Et qu’en est-il de l’autoréparation ?

Nous aivons fait une étude il y a quelques années, cela ne touche pas beaucoup de gens. Je n’ai pas l’impression que les gens réparent plus ; ils utilisent seulement des canaux différents : avant on allait au comptoir SAV, maintenant on commande la pièce sur Internet. Dans Agoraplus, nous constatons que plus de pièces sont vendues en ligne, mais pas un volume de pièces plus important.

“ Bien souvent, les réparateurs choisissent ce métier pour aider les gens, parfois depuis plusieurs générations ”

La loi anti-gaspillage prévoit aussi la création d’un fonds réparation…

Il est indéniable que si ce fonds est mis en place, cela va être un Big Bang dans le domaine de la réparation – les montants sont colossaux (on parle de centaines de millions d’euros). Ma crainte, c’est que cela attire une foule d’opportunistes.
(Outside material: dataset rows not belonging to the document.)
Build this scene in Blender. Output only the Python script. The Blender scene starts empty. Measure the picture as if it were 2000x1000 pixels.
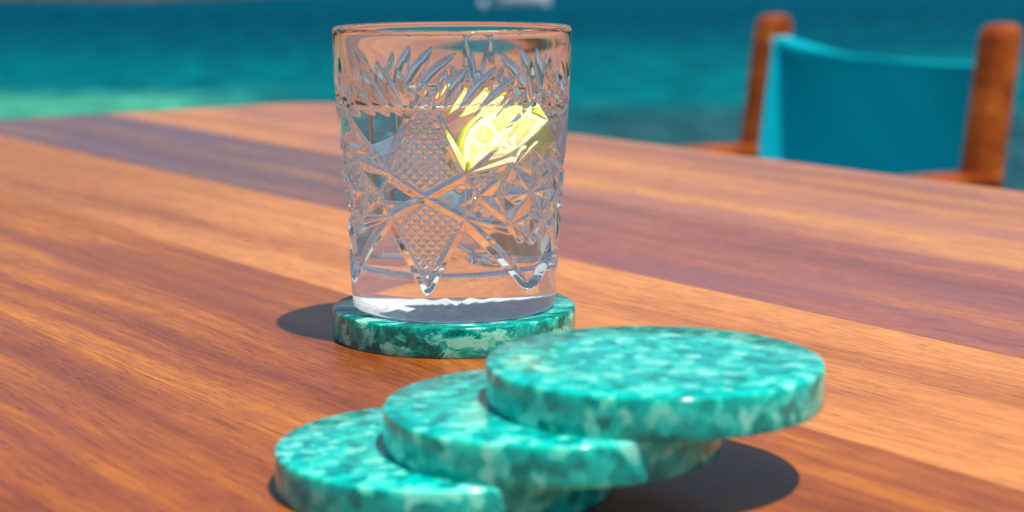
import bpy, bmesh, math, random
import numpy as np
from mathutils import Vector, Matrix
random.seed(4)
rng = np.random.default_rng(7)
SC = bpy.context.scene
COL = SC.collection
PI = math.pi

# ------------------------------------------------------------------ camera
TZ = 0.76                      # height of the table top
CAM = Vector((0, 0, TZ + 0.140))
PITCH, ROLL, FPX = 0.1624, -0.0037, 3618.8
rt0 = Vector((1, 0, 0)); fw = Vector((0, math.cos(PITCH), -math.sin(PITCH))); up0 = Vector((0, math.sin(PITCH), math.cos(PITCH)))
rt = math.cos(ROLL) * rt0 + math.sin(ROLL) * up0
up = -math.sin(ROLL) * rt0 + math.cos(ROLL) * up0
cam_d = bpy.data.cameras.new('camera')
cam = bpy.data.objects.new('camera', cam_d); COL.objects.link(cam); SC.camera = cam
M = Matrix.Identity(4)
for i in range(3):
    M[i][0], M[i][1], M[i][2], M[i][3] = rt[i], up[i], -fw[i], CAM[i]
cam.matrix_world = M
cam_d.sensor_width = 36.0
cam_d.lens = 36.0 * FPX / 2000
cam_d.clip_start = 0.01; cam_d.clip_end = 6000
cam_d.dof.use_dof = True
cam_d.dof.focus_distance = 0.640
cam_d.dof.aperture_fstop = 11.5
cam_d.dof.aperture_blades = 0

# ------------------------------------------------------------------ light
SUN_EL = math.radians(71.5); SUN_AZ = math.atan2(26, -27)      # from +Y towards +X
w = bpy.data.worlds.new('World'); SC.world = w; w.use_nodes = True
nt = w.node_tree; bg = nt.nodes['Background']
sky = nt.nodes.new('ShaderNodeTexSky'); sky.sky_type = 'NISHITA'; sky.sun_disc = False
sky.sun_elevation = SUN_EL; sky.sun_rotation = SUN_AZ; sky.air_density = 1.0; sky.dust_density = 0.6; sky.ozone_density = 1.5
nt.links.new(sky.outputs[0], bg.inputs[0]); bg.inputs[1].default_value = 0.078
sun_d = bpy.data.lights.new('sun', 'SUN'); sun_d.energy = 5.0; sun_d.angle = math.radians(0.8); sun_d.color = (1.0, 0.955, 0.88)
sun = bpy.data.objects.new('sun', sun_d); COL.objects.link(sun)
sv = Vector((math.sin(SUN_AZ) * math.cos(SUN_EL), math.cos(SUN_AZ) * math.cos(SUN_EL), math.sin(SUN_EL)))
sun.rotation_euler = sv.to_track_quat('Z', 'Y').to_euler()

SC.view_settings.view_transform = 'Standard'; SC.view_settings.look = 'None'
SC.view_settings.exposure = 0.15; SC.view_settings.gamma = 1.0; SC.view_settings.use_curve_mapping = False
SC.render.engine = 'CYCLES'
cy = SC.cycles
cy.max_bounces = 28; cy.transmission_bounces = 28; cy.glossy_bounces = 8; cy.diffuse_bounces = 4; cy.transparent_max_bounces = 16
cy.caustics_refractive = True; cy.caustics_reflective = True
cy.sample_clamp_indirect = 30.0; cy.blur_glossy = 0.0
cy.use_denoising = True
try: cy.denoiser = 'OPENIMAGEDENOISE'
except Exception: pass

# ------------------------------------------------------------------ helpers
def tag(o, label=None, cat=None, group=None, kind=None):
    if label: o['label'] = label
    if cat: o['category'] = cat
    if group: o['group'] = group
    if kind: o['kind'] = kind
    return o

def link(name, me, mat=None, parent=None, smooth=False):
    o = bpy.data.objects.new(name, me); COL.objects.link(o)
    if mat: me.materials.append(mat)
    if parent: o.parent = parent
    if smooth: me.polygons.foreach_set('use_smooth', [True] * len(me.polygons))
    return o

def from_bm(name, bm, mat=None, parent=None, smooth=False, angle=None):
    me = bpy.data.meshes.new(name); bmesh.ops.recalc_face_normals(bm, faces=bm.faces)
    if angle is not None:
        for f in bm.faces: f.smooth = True
        for e in bm.edges:
            if len(e.link_faces) == 2 and e.calc_face_angle(0) > angle: e.smooth = False
    bm.to_mesh(me); bm.free()
    return link(name, me, mat, parent, smooth and angle is None)

def np_mesh(name, V, F):
    me = bpy.data.meshes.new(name)
    V = np.ascontiguousarray(V, dtype=np.float32); F = np.ascontiguousarray(F, dtype=np.int32)
    me.vertices.add(len(V)); me.vertices.foreach_set('co', V.ravel())
    k = F.shape[1]
    me.loops.add(F.size); me.loops.foreach_set('vertex_index', F.ravel())
    me.polygons.add(len(F)); me.polygons.foreach_set('loop_start', np.arange(len(F), dtype=np.int32) * k)
    me.update(calc_edges=True); me.validate()
    return me

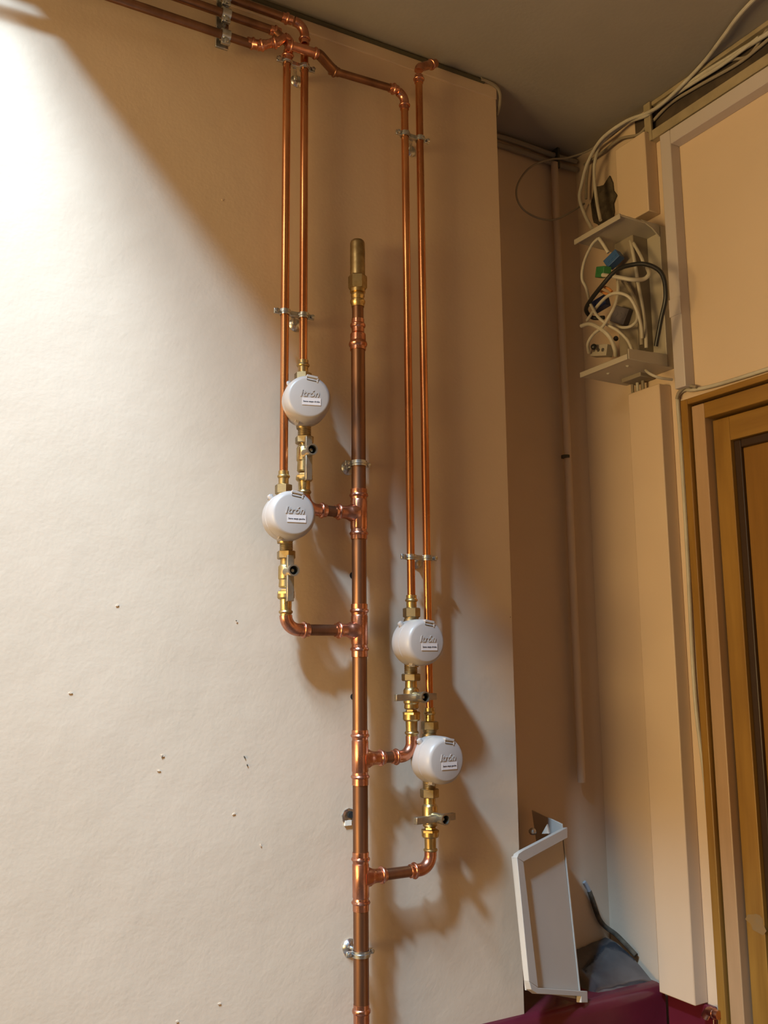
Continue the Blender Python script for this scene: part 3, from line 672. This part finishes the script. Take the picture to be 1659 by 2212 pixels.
# meters ---------------------------------------------------------------
def text_mesh(s_, size, shear=0.0, extrude=0.0, bold=0.0):
    cu = bpy.data.curves.new('lettering', 'FONT'); cu.body = s_; cu.size = size; cu.shear = shear; cu.extrude = extrude
    cu.offset = bold; cu.align_x = 'CENTER'; cu.align_y = 'CENTER'; cu.resolution_u = 3
    o = bpy.data.objects.new('lettering', cu); C.objects.link(o); bpy.context.view_layer.update()
    me = bpy.data.meshes.new_from_object(o.evaluated_get(bpy.context.evaluated_depsgraph_get()))
    vs = [Vector(v.co) for v in me.vertices]; fs = [tuple(p.vertices) for p in me.polygons]
    bpy.data.objects.remove(o); bpy.data.curves.remove(cu); bpy.data.meshes.remove(me)
    return vs, fs
def put_text(s_, width, P, ex, ez, d, m, name, parent, shear=0, thick=.0003, bold=0.0, size=.01):
    vs, fs = text_mesh(s_, size, shear, thick, bold)
    x0 = min(v.x for v in vs); x1 = max(v.x for v in vs); k = width/(x1-x0); y0 = min(v.y for v in vs); y1 = max(v.y for v in vs)
    Q = [P+ex*((v.x-(x0+x1)/2)*k)+ez*((v.y-(y0+y1)/2)*k)+d*v.z for v in vs]
    return MB().add(Q, fs).build(name, m, parent)
def meter(XR, cx, cy, phi, lab, sticker):
    Yc = YP-.022; z = onY(cx, cy, Yc).z; P = Vector((XR, YP, z))
    d = Vector((-math.sin(phi), -math.cos(phi), 0)); ex = Vector((math.cos(phi), -math.sin(phi), 0)); ez = Vector((0,0,1))
    R = .0380; me_ = thing('water_meter', lab, 'water meter', P, 'white capped water meters')
    MB().lathe(P-d*.006, d, [(0,.030),(.004,.0335),(.008,.0335)], 48).build('rear_ring', M_dark, me_)
    MB().lathe(P-ez*.040, (0,0,1), [(0,.0115),(.01,.013),(.07,.013),(.08,.0115)], 24).build('meter_body', M_brassd, me_)
    MB().lathe(P-d*.001, d, [(0,R-.0025),(.0008,R-.0008),(.004,R),(.0225,R),(.0232,R-.0009),(.0240,R-.0009)], 64).build('housing', M_white, me_)
    fr = .0505
    prof = [(.0238,R-.0009),(.0245,R),(.036,R-.0003),(.041,R-.0010),(.045,R-.0023),(.048,R-.0042),(.0498,R-.0062),(.0505,R-.0085)]
    lid_ = MB().lathe(P-d*.001, d, prof, 64); cap_ = lid_.build('cap', M_white, me_, sharp=50)
    F = P+d*(fr-.0008)
    # hinge at the top of the rim, catch at the bottom, lug at upper left
    hq = .16; hd = ez*math.cos(hq)+ex*math.sin(hq); hx = ex*math.cos(hq)-ez*math.sin(hq)
    hb = MB()
    hb.obox(P+hd*(R-.0044)+d*(fr-.0078), hx, hd, d, .0092, .0020, .0080)
    hg = hb.build('hinge', M_white, me_, bevel=.0007)
    hb = MB()
    hb.obox(F-d*.0005+hd*(R-.0085)-hx*.0082, hx, hd, d, .0006, .0024, .0006); hb.obox(F-d*.0005+hd*(R-.0088)+hx*.0092, hx, hd, d, .0013, .0036, .0010)
    hb.build('hinge_knuckle', M_white, hg, bevel=.0004)
    MB().obox(F+hd*(R-.0108), hx, hd, d, .0076, .0004, .0004).build('hinge_slot', M_dark, hg)
    bq = math.radians(203); bd_ = ez*math.cos(bq)+ex*math.sin(bq); bx = ex*math.cos(bq)-ez*math.sin(bq)
    hb = MB(); hb.obox(P+bd_*(R+.0012)+d*.027, bx, bd_, d, .0034, .0024, .0050); hb.obox(P+bd_*(R+.0030)+d*.020-bx*.001, bx, bd_, d, .0016, .0012, .003)
    hb.build('catch', M_white, me_, bevel=.0006)
    lq = math.radians(-42); ld = ez*math.cos(lq)+ex*math.sin(lq); lx = ex*math.cos(lq)-ez*math.sin(lq)
    sl_ = MB().lathe(P+ld*(R-.001)+d*.012, ld, [(0,.0048),(.005,.0048),(.0074,.0036),(.0082,.0015)], 16).build('sealing_lug', M_white, me_)
    MB().lathe(P+ld*(R+.0036)+d*.012, lx, [(-.0052,.0013),(.0052,.0013)], 10).build('seal_pin', M_plug, sl_)
    put_text('Itr\u00f3n', .030, F+ex*.0015+ez*.0055, ex, ez, d, M_white, 'logo', cap_, shear=.25, thick=.0007, bold=.00012)
    S = F+ex*.004-ez*.0075
    st_ = MB().obox(S+d*.0004, ex, ez, d, .0150, .0058, .0003).build('sticker', M_stick, me_)
    put_text(sticker, .0265, S+d*.0008-ez*.0006, ex, ez, d, M_ink, 'sticker_text', st_, thick=.00012, bold=.0002)
    return me_
meter((XS2+XR1)/2, 661, 867, .27, 'upper left white water meter, topmost of the four', '3eme etage droite')
meter((XS1+XR2)/2, 627, 1115.5, .13, 'lower left white water meter, directly left of the thick riser tee', '3eme etage gauche')
meter((XS3+XR3)/2, 907, 1388, .0, 'upper right white water meter in front of the rightmost thin pipe', '2eme etage droite')
meter((XS4+XR4)/2, 946, 1641, -.04, 'lowest right white water meter', '2eme etage gauche')

# clamps ---------------------------------------------------------------
def ring(parent, X, z, r, name='band', h=.0046):
    return MB().lathe((X, YP, z-h), (0,0,1), [(0,r+.0006),(0,r+.0022),(h*.7,r+.0022),(h*.8,r+.0034),(h*1.2,r+.0034),(h*1.3,r+.0022),(2*h,r+.0022),(2*h,r+.0006)], 28, cap=False).build(name, M_zinc, parent, sharp=30)
def ear(parent, X, z, s, yoff=0):
    e = MB().obox((X, YP+yoff, z), (1,0,0), (0,1,0), (0,0,1), .0055, .0022, .0044).build('ear', M_zinc, parent, bevel=.001)
    MB().lathe((X+s*.0014, YP+yoff-.0065, z), (0,1,0), [(0,.0022),(.0006,.0034),(.003,.0034),(.004,.0018),(.011,.0018)], 12).build('screw', M_zinc, e)
def rosette(parent, X, z):
    MB().lathe((X, YA-.0002, z), (0,-1,0), [(0,.0125),(.0015,.0125),(.004,.0105),(.0065,.007),(.0075,.005)], 28).build('wall_rosette', M_zinc, parent)
    MB().lathe((X, YA-.002, z), (0,-1,0), [(0,.0036),(YA-YP-.012,.0036)], 14).build('stud', M_zinc, parent)
def double(Xa, Xb, pya, pyb, pxa, pxb, lab):
    za = onY(pxa, pya, YP).z; zb2 = onY(pxb, pyb, YP).z; zm = (za+zb2)/2
    c = thing('pipe_clamp', lab, 'pipe clamp', ((Xa+Xb)/2, YP, zm), 'double pipe clamps')
    ring(c, Xa, zm, rS); ring(c, Xb, zm, rS); ear(c, Xa-rS-.007, zm, -1); ear(c, Xb+rS+.007, zm, 1)
    MB().obox(((Xa+Xb)/2, YP+.001, zm), (1,0,0), (0,1,0), (0,0,1), (Xb-Xa)/2-rS-.0005, .0035, .0042).build('bridge', M_zinc, c, bevel=.001)
    X = (Xa+Xb)/2
    MB().lathe((X, YP+.004, zm-.001), (.5,1,-.04), [(0,.0042),(.006,.0042),(.0065,.0030),(YA-YP-.002,.0030)], 12).build('stud', M_zinc, c)
    MB().lathe((X+.019, YA-.0002, zm-.003), (0,-1,0), [(0,.0115),(.0015,.0115),(.004,.0095),(.0065,.006)], 28).build('wall_rosette', M_zinc, c)
double(XS1, XS2, 133, 145, 617, 656, 'zinc double clamp at the very top of the left pipe pair')
double(XS1, XS2, 674, 683, 612, 656, 'zinc double clamp halfway down the left pipe pair')
double(XS3, XS4, 292, 300, 875, 908, 'zinc double clamp near the top of the right pipe pair')
double(XS3, XS4, 1203, 1206, 886, 922, 'zinc double clamp just above the upper right meter')
def single(py, lab):
    z = Zp(py); c = thing('pipe_clamp', lab, 'pipe clamp', (XM, YP, z), 'single pipe clamps')
    ring(c, XM, z, rM); ear(c, XM-rM-.006, z, -1, .004); ear(c, XM+rM+.006, z, 1, .004); rosette(c, XM, z)
single(1002, 'zinc clamp holding the thick riser above its uppermost tee')
single(2060, 'shiny zinc clamp holding the thick riser near bottom of photo')
# bare rosette beside the riser
P = onY(753, 1763, YA)
ro = thing('wall_rosette', 'bare metal rosette and wall plug left of the thick riser', 'rosette', P)
MB().lathe((P.x, YA, P.z), (0,-1,0), [(0,.013),(.002,.0125),(.003,.009),(.0015,.006)], 9).build('plate', M_zinc, ro)
MB().lathe((P.x+.003, YA-.0006, P.z+.002), (0,-1,0), [(0,.0052),(.0030,.0052)], 14).build('hole', M_dark, ro)
MB().obox((P.x-.002, YA-.0015, P.z-.010), (1,0,0), (0,1,0), (0,0,1), .006, .0015, .004).build('filler_edge', M_chip, ro)
# rail clamp on the horizontals
xr = onY(487, 50, YP).x
rc = thing('rail_clamp', 'grey zinc rail with clamps across the three horizontal ceiling pipes', 'pipe clamp', (xr, YP, z3))
MB().box((xr-.011, YP+.014, z3-.014), (xr+.011, YP+.019, ZC-.004)).build('rail', M_zinc, rc, bevel=.001)
for z in (z1, z2, z3):
    MB().lathe((xr-.0075, YP, z), (1,0,0), [(0,rS+.001),(0,rS+.0032),(.015,rS+.0032),(.015,rS+.001)], 24, cap=False).build('saddle', M_zinc, rc, sharp=30)
    e = MB().obox((xr, YP-.002, z-rS-.0065), (1,0,0), (0,1,0), (0,0,1), .0075, .003, .0042).build('saddle_ear', M_zinc, rc, bevel=.0008)
    MB().lathe((xr, YP-.010, z-rS-.0065), (0,1,0), [(0,.0026),(.001,.004),(.004,.004),(.006,.002)], 12).build('screw', M_zinc, e)
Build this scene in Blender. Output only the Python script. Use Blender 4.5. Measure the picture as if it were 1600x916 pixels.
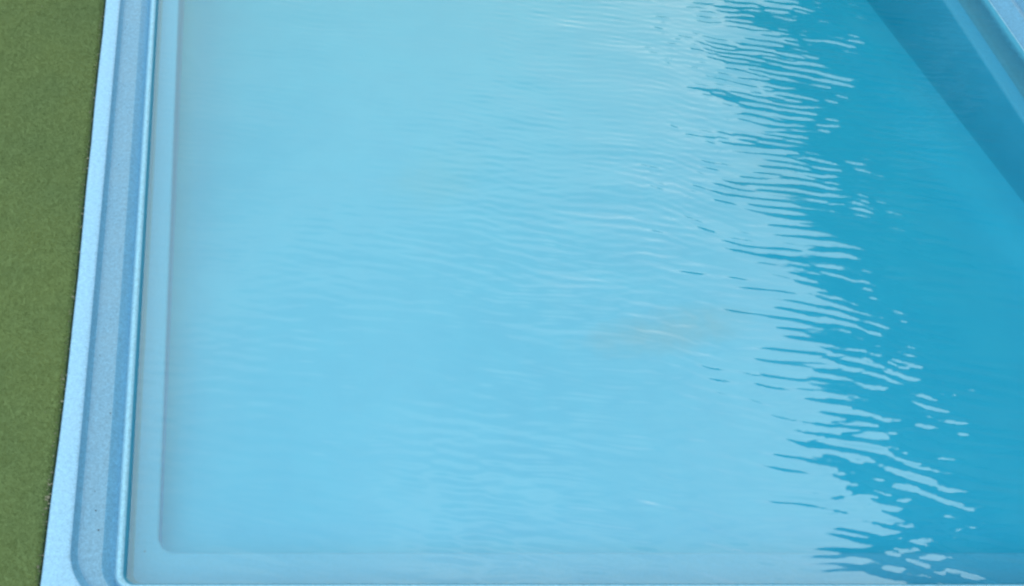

Vu que nous travaillons depuis des décennies à pousser la réparation, nous serions gênés de voir des pirates arriver sur ce marché en inventant des marques de réparateurs et finir de détruire ce qui reste du réseau et du tissu économique local. Nous y serons très vigilants. Nous verrons ce que va donner le fonds de réparation, mais actuellement la seule raison pour laquelle un réparateur survit c’est qu’il fournit un travail de qualité de proximité. Réparateur c’est un métier positif, c’est un vrai métier de héros. Bien souvent, les réparateurs choisissent ce métier pour aider les gens, parfois depuis plusieurs générations.